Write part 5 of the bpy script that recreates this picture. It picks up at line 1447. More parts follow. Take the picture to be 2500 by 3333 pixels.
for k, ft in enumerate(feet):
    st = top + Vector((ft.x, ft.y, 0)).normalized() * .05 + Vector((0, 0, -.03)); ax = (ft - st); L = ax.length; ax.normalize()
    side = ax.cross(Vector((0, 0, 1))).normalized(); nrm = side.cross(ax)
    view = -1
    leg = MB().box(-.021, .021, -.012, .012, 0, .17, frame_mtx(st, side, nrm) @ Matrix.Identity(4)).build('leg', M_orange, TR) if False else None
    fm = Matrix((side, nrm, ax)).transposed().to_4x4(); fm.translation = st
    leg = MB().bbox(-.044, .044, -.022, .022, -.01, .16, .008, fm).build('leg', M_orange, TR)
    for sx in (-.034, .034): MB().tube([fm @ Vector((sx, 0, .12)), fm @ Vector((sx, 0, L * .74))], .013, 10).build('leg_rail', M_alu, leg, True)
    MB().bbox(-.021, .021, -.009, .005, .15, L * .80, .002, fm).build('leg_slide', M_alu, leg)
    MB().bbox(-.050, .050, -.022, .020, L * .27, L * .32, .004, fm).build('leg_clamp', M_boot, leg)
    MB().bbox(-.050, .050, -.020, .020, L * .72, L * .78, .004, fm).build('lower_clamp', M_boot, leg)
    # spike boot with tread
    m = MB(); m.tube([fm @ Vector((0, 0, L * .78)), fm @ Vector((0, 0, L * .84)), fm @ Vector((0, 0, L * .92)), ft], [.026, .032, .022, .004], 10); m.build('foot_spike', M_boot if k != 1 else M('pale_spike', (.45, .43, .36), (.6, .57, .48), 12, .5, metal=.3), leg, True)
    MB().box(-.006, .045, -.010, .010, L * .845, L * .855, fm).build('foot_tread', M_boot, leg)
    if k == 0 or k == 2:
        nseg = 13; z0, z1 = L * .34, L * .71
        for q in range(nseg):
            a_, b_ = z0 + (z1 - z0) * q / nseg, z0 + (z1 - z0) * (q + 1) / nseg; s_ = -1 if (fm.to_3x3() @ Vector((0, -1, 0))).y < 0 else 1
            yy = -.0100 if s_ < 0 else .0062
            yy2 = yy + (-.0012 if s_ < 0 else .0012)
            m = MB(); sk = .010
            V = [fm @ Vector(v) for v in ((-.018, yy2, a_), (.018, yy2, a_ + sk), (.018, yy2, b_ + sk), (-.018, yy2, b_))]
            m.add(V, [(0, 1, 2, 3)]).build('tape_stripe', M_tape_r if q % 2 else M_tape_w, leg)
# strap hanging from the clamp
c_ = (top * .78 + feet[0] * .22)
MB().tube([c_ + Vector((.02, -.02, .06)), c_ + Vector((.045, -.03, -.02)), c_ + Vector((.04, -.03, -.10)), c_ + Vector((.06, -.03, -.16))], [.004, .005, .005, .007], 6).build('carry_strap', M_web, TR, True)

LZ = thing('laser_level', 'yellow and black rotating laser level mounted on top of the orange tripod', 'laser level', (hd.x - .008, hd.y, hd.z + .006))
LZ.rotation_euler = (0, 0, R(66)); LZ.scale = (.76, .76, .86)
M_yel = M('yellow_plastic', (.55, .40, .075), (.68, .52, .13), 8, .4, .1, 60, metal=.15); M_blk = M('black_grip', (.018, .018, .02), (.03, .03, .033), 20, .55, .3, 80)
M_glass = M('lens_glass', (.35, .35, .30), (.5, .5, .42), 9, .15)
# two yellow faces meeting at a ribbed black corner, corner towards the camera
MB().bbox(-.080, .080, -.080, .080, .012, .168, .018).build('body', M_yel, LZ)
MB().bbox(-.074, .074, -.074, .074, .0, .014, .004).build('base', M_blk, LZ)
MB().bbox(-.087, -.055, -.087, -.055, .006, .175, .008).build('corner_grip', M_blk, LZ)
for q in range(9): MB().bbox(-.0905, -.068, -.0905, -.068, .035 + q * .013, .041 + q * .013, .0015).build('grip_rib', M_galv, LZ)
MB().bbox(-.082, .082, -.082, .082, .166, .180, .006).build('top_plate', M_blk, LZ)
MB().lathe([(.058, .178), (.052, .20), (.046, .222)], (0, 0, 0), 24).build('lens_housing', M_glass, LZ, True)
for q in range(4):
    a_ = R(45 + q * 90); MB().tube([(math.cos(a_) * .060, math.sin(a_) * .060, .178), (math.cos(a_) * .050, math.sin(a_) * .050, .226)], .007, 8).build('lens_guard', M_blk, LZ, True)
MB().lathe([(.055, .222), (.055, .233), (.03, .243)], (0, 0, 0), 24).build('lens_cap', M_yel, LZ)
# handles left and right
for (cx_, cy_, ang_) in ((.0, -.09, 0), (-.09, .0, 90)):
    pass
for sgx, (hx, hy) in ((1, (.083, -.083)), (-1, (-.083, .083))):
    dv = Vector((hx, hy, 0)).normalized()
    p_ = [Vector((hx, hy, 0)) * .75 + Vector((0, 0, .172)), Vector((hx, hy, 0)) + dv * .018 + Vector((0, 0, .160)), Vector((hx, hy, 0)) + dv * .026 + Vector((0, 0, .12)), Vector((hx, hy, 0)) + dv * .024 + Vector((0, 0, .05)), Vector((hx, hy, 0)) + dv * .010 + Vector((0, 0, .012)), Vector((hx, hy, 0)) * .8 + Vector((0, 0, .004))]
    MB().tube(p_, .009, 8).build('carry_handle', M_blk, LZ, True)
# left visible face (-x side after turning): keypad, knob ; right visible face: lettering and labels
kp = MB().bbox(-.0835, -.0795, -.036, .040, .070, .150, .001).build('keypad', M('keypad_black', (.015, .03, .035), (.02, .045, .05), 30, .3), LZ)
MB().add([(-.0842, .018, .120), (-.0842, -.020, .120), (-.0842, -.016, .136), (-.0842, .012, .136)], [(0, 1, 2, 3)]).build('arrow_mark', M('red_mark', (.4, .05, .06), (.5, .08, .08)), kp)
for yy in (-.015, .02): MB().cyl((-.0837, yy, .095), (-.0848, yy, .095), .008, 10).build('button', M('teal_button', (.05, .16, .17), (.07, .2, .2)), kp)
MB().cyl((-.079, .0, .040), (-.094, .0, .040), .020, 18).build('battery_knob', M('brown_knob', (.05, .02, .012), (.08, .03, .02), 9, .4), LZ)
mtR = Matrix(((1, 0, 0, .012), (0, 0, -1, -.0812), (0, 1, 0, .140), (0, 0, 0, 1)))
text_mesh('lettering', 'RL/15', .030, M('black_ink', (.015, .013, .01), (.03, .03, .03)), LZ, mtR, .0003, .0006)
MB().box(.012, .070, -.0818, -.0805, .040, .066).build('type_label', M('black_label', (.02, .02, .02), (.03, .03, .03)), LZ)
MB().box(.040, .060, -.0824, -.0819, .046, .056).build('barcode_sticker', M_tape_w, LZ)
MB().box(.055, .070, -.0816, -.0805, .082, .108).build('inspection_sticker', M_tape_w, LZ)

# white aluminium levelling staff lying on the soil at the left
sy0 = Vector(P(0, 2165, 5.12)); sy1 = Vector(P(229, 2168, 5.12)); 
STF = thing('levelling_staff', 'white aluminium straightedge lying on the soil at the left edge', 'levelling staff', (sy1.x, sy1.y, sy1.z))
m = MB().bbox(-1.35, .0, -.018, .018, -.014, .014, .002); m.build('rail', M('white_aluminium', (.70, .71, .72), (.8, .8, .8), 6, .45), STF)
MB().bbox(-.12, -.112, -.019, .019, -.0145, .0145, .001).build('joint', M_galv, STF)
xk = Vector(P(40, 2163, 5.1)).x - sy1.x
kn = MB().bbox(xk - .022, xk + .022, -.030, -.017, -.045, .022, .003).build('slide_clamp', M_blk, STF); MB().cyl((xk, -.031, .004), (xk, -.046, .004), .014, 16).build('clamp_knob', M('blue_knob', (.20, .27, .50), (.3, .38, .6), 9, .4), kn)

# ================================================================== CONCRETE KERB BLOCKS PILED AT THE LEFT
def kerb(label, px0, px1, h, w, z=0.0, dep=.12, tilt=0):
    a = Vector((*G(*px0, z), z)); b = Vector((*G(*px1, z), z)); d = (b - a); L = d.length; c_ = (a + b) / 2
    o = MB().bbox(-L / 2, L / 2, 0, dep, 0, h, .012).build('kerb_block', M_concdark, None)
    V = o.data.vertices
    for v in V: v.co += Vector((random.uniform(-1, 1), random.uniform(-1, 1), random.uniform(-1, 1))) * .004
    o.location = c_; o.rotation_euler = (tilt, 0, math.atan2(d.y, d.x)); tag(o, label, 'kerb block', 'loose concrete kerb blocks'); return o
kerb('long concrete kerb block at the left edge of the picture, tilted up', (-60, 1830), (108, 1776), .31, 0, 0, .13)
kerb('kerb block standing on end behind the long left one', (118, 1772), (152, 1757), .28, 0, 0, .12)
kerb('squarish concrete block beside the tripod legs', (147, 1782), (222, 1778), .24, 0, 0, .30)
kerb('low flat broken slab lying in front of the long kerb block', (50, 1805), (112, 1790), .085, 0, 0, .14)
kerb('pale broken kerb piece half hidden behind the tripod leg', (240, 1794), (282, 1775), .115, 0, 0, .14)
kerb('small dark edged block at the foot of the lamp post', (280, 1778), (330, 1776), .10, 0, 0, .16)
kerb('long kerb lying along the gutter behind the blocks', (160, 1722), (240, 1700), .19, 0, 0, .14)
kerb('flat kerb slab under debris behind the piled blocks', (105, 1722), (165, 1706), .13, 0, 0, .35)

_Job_
Track down the lines that include the word "picture" and copy them.

_Correct response_
Write part 5 of the bpy script that recreates this picture. It picks up at line 1447. More parts follow. Take the picture to be 2500 by 3333 pixels.
kerb('long concrete kerb block at the left edge of the picture, tilted up', (-60, 1830), (108, 1776), .31, 0, 0, .13)